> [The task]: Give the listing below again in full, exactly as written.

> [Dataset section]:
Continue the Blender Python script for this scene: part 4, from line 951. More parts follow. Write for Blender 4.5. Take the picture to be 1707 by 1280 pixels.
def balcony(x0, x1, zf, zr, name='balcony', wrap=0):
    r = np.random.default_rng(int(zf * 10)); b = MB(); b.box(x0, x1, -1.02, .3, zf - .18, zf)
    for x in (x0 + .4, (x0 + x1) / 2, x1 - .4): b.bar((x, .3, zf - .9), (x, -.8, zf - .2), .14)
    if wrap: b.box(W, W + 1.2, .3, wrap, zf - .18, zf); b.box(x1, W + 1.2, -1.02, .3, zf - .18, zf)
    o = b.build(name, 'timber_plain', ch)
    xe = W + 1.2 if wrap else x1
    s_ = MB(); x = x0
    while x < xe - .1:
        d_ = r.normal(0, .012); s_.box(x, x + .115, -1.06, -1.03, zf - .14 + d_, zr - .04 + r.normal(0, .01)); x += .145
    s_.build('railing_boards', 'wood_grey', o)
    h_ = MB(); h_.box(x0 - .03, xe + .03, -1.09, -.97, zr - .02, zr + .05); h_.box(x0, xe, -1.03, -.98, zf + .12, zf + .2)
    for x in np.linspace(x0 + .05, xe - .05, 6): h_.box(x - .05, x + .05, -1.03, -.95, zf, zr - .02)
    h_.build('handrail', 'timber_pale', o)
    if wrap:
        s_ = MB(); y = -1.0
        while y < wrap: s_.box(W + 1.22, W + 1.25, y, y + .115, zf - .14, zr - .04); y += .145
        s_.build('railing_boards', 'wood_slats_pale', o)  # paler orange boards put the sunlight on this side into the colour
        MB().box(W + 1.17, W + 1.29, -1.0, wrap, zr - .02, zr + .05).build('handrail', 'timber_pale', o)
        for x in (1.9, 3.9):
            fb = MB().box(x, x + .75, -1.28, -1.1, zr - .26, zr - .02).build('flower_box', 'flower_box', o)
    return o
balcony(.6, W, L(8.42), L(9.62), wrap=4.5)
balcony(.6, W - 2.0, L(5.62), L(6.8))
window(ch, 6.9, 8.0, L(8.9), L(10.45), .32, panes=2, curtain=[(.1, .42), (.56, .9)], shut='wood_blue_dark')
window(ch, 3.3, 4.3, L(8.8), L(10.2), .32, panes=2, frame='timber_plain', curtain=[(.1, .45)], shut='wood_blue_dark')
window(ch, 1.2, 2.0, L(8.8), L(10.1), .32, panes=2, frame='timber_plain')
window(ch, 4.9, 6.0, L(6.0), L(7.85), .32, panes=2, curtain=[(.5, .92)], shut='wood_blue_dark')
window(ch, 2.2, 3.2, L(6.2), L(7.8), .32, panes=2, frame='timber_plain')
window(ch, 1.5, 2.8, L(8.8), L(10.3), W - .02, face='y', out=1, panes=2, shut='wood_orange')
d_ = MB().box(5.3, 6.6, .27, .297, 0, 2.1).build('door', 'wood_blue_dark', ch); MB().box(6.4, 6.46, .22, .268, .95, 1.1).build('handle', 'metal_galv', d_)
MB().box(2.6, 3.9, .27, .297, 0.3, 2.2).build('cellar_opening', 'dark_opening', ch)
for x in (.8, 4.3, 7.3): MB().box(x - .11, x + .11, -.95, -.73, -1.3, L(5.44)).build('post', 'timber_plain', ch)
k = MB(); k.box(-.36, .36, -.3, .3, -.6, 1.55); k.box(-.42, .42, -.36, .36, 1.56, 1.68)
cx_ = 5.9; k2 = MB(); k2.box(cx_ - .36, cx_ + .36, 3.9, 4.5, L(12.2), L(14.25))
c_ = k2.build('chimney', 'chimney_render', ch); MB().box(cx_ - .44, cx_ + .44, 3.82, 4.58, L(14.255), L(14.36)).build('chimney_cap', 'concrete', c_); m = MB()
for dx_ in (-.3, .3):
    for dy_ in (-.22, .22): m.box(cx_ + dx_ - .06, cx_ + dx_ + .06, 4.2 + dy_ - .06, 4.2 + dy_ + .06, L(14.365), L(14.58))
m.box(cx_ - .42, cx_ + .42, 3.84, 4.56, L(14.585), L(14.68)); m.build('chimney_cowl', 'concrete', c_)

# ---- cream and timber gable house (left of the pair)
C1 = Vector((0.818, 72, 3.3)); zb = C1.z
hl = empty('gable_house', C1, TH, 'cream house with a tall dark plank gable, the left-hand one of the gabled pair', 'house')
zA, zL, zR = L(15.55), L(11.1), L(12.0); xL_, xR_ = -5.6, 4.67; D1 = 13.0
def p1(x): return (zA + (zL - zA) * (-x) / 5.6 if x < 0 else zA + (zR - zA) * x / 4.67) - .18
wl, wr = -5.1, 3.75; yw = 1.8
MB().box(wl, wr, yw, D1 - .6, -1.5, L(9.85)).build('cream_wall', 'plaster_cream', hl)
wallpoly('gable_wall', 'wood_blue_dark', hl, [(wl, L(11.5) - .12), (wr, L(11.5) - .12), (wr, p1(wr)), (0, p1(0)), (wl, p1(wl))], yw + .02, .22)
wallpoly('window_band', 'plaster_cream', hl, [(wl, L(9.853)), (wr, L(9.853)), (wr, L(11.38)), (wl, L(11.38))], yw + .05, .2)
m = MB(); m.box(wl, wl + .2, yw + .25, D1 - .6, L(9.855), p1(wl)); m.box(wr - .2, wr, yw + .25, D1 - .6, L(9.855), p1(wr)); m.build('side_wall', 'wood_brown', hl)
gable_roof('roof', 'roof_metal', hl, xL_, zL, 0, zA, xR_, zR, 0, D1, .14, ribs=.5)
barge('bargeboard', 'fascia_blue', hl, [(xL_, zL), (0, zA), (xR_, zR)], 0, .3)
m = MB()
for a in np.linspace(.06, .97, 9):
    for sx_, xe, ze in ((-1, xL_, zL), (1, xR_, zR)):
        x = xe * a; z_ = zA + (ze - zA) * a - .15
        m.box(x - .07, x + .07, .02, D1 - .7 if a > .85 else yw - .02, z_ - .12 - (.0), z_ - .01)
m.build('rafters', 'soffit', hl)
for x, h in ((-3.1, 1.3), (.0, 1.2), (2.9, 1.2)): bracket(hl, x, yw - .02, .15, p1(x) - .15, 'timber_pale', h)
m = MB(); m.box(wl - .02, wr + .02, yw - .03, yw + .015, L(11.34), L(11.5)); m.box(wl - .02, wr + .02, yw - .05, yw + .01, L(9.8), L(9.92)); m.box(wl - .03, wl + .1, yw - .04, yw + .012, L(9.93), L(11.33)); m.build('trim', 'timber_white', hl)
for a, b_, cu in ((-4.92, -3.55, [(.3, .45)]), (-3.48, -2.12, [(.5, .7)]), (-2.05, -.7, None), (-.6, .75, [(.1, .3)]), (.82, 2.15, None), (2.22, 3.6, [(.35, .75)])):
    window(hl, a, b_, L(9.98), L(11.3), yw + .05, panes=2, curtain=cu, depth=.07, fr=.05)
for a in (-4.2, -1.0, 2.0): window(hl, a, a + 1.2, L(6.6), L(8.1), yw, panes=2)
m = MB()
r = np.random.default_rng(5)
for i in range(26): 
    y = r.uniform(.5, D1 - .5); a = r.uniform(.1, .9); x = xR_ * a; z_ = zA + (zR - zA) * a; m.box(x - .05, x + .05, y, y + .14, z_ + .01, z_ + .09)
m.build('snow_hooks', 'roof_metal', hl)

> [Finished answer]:
Continue the Blender Python script for this scene: part 4, from line 951. More parts follow. Write for Blender 4.5. Take the picture to be 1707 by 1280 pixels.
def balcony(x0, x1, zf, zr, name='balcony', wrap=0):
    r = np.random.default_rng(int(zf * 10)); b = MB(); b.box(x0, x1, -1.02, .3, zf - .18, zf)
    for x in (x0 + .4, (x0 + x1) / 2, x1 - .4): b.bar((x, .3, zf - .9), (x, -.8, zf - .2), .14)
    if wrap: b.box(W, W + 1.2, .3, wrap, zf - .18, zf); b.box(x1, W + 1.2, -1.02, .3, zf - .18, zf)
    o = b.build(name, 'timber_plain', ch)
    xe = W + 1.2 if wrap else x1
    s_ = MB(); x = x0
    while x < xe - .1:
        d_ = r.normal(0, .012); s_.box(x, x + .115, -1.06, -1.03, zf - .14 + d_, zr - .04 + r.normal(0, .01)); x += .145
    s_.build('railing_boards', 'wood_grey', o)
    h_ = MB(); h_.box(x0 - .03, xe + .03, -1.09, -.97, zr - .02, zr + .05); h_.box(x0, xe, -1.03, -.98, zf + .12, zf + .2)
    for x in np.linspace(x0 + .05, xe - .05, 6): h_.box(x - .05, x + .05, -1.03, -.95, zf, zr - .02)
    h_.build('handrail', 'timber_pale', o)
    if wrap:
        s_ = MB(); y = -1.0
        while y < wrap: s_.box(W + 1.22, W + 1.25, y, y + .115, zf - .14, zr - .04); y += .145
        s_.build('railing_boards', 'wood_slats_pale', o)  # paler orange boards put the sunlight on this side into the colour
        MB().box(W + 1.17, W + 1.29, -1.0, wrap, zr - .02, zr + .05).build('handrail', 'timber_pale', o)
        for x in (1.9, 3.9):
            fb = MB().box(x, x + .75, -1.28, -1.1, zr - .26, zr - .02).build('flower_box', 'flower_box', o)
    return o
balcony(.6, W, L(8.42), L(9.62), wrap=4.5)
balcony(.6, W - 2.0, L(5.62), L(6.8))
window(ch, 6.9, 8.0, L(8.9), L(10.45), .32, panes=2, curtain=[(.1, .42), (.56, .9)], shut='wood_blue_dark')
window(ch, 3.3, 4.3, L(8.8), L(10.2), .32, panes=2, frame='timber_plain', curtain=[(.1, .45)], shut='wood_blue_dark')
window(ch, 1.2, 2.0, L(8.8), L(10.1), .32, panes=2, frame='timber_plain')
window(ch, 4.9, 6.0, L(6.0), L(7.85), .32, panes=2, curtain=[(.5, .92)], shut='wood_blue_dark')
window(ch, 2.2, 3.2, L(6.2), L(7.8), .32, panes=2, frame='timber_plain')
window(ch, 1.5, 2.8, L(8.8), L(10.3), W - .02, face='y', out=1, panes=2, shut='wood_orange')
d_ = MB().box(5.3, 6.6, .27, .297, 0, 2.1).build('door', 'wood_blue_dark', ch); MB().box(6.4, 6.46, .22, .268, .95, 1.1).build('handle', 'metal_galv', d_)
MB().box(2.6, 3.9, .27, .297, 0.3, 2.2).build('cellar_opening', 'dark_opening', ch)
for x in (.8, 4.3, 7.3): MB().box(x - .11, x + .11, -.95, -.73, -1.3, L(5.44)).build('post', 'timber_plain', ch)
k = MB(); k.box(-.36, .36, -.3, .3, -.6, 1.55); k.box(-.42, .42, -.36, .36, 1.56, 1.68)
cx_ = 5.9; k2 = MB(); k2.box(cx_ - .36, cx_ + .36, 3.9, 4.5, L(12.2), L(14.25))
c_ = k2.build('chimney', 'chimney_render', ch); MB().box(cx_ - .44, cx_ + .44, 3.82, 4.58, L(14.255), L(14.36)).build('chimney_cap', 'concrete', c_); m = MB()
for dx_ in (-.3, .3):
    for dy_ in (-.22, .22): m.box(cx_ + dx_ - .06, cx_ + dx_ + .06, 4.2 + dy_ - .06, 4.2 + dy_ + .06, L(14.365), L(14.58))
m.box(cx_ - .42, cx_ + .42, 3.84, 4.56, L(14.585), L(14.68)); m.build('chimney_cowl', 'concrete', c_)

# ---- cream and timber gable house (left of the pair)
C1 = Vector((0.818, 72, 3.3)); zb = C1.z
hl = empty('gable_house', C1, TH, 'cream house with a tall dark plank gable, the left-hand one of the gabled pair', 'house')
zA, zL, zR = L(15.55), L(11.1), L(12.0); xL_, xR_ = -5.6, 4.67; D1 = 13.0
def p1(x): return (zA + (zL - zA) * (-x) / 5.6 if x < 0 else zA + (zR - zA) * x / 4.67) - .18
wl, wr = -5.1, 3.75; yw = 1.8
MB().box(wl, wr, yw, D1 - .6, -1.5, L(9.85)).build('cream_wall', 'plaster_cream', hl)
wallpoly('gable_wall', 'wood_blue_dark', hl, [(wl, L(11.5) - .12), (wr, L(11.5) - .12), (wr, p1(wr)), (0, p1(0)), (wl, p1(wl))], yw + .02, .22)
wallpoly('window_band', 'plaster_cream', hl, [(wl, L(9.853)), (wr, L(9.853)), (wr, L(11.38)), (wl, L(11.38))], yw + .05, .2)
m = MB(); m.box(wl, wl + .2, yw + .25, D1 - .6, L(9.855), p1(wl)); m.box(wr - .2, wr, yw + .25, D1 - .6, L(9.855), p1(wr)); m.build('side_wall', 'wood_brown', hl)
gable_roof('roof', 'roof_metal', hl, xL_, zL, 0, zA, xR_, zR, 0, D1, .14, ribs=.5)
barge('bargeboard', 'fascia_blue', hl, [(xL_, zL), (0, zA), (xR_, zR)], 0, .3)
m = MB()
for a in np.linspace(.06, .97, 9):
    for sx_, xe, ze in ((-1, xL_, zL), (1, xR_, zR)):
        x = xe * a; z_ = zA + (ze - zA) * a - .15
        m.box(x - .07, x + .07, .02, D1 - .7 if a > .85 else yw - .02, z_ - .12 - (.0), z_ - .01)
m.build('rafters', 'soffit', hl)
for x, h in ((-3.1, 1.3), (.0, 1.2), (2.9, 1.2)): bracket(hl, x, yw - .02, .15, p1(x) - .15, 'timber_pale', h)
m = MB(); m.box(wl - .02, wr + .02, yw - .03, yw + .015, L(11.34), L(11.5)); m.box(wl - .02, wr + .02, yw - .05, yw + .01, L(9.8), L(9.92)); m.box(wl - .03, wl + .1, yw - .04, yw + .012, L(9.93), L(11.33)); m.build('trim', 'timber_white', hl)
for a, b_, cu in ((-4.92, -3.55, [(.3, .45)]), (-3.48, -2.12, [(.5, .7)]), (-2.05, -.7, None), (-.6, .75, [(.1, .3)]), (.82, 2.15, None), (2.22, 3.6, [(.35, .75)])):
    window(hl, a, b_, L(9.98), L(11.3), yw + .05, panes=2, curtain=cu, depth=.07, fr=.05)
for a in (-4.2, -1.0, 2.0): window(hl, a, a + 1.2, L(6.6), L(8.1), yw, panes=2)
m = MB()
r = np.random.default_rng(5)
for i in range(26): 
    y = r.uniform(.5, D1 - .5); a = r.uniform(.1, .9); x = xR_ * a; z_ = zA + (zR - zA) * a; m.box(x - .05, x + .05, y, y + .14, z_ + .01, z_ + .09)
m.build('snow_hooks', 'roof_metal', hl)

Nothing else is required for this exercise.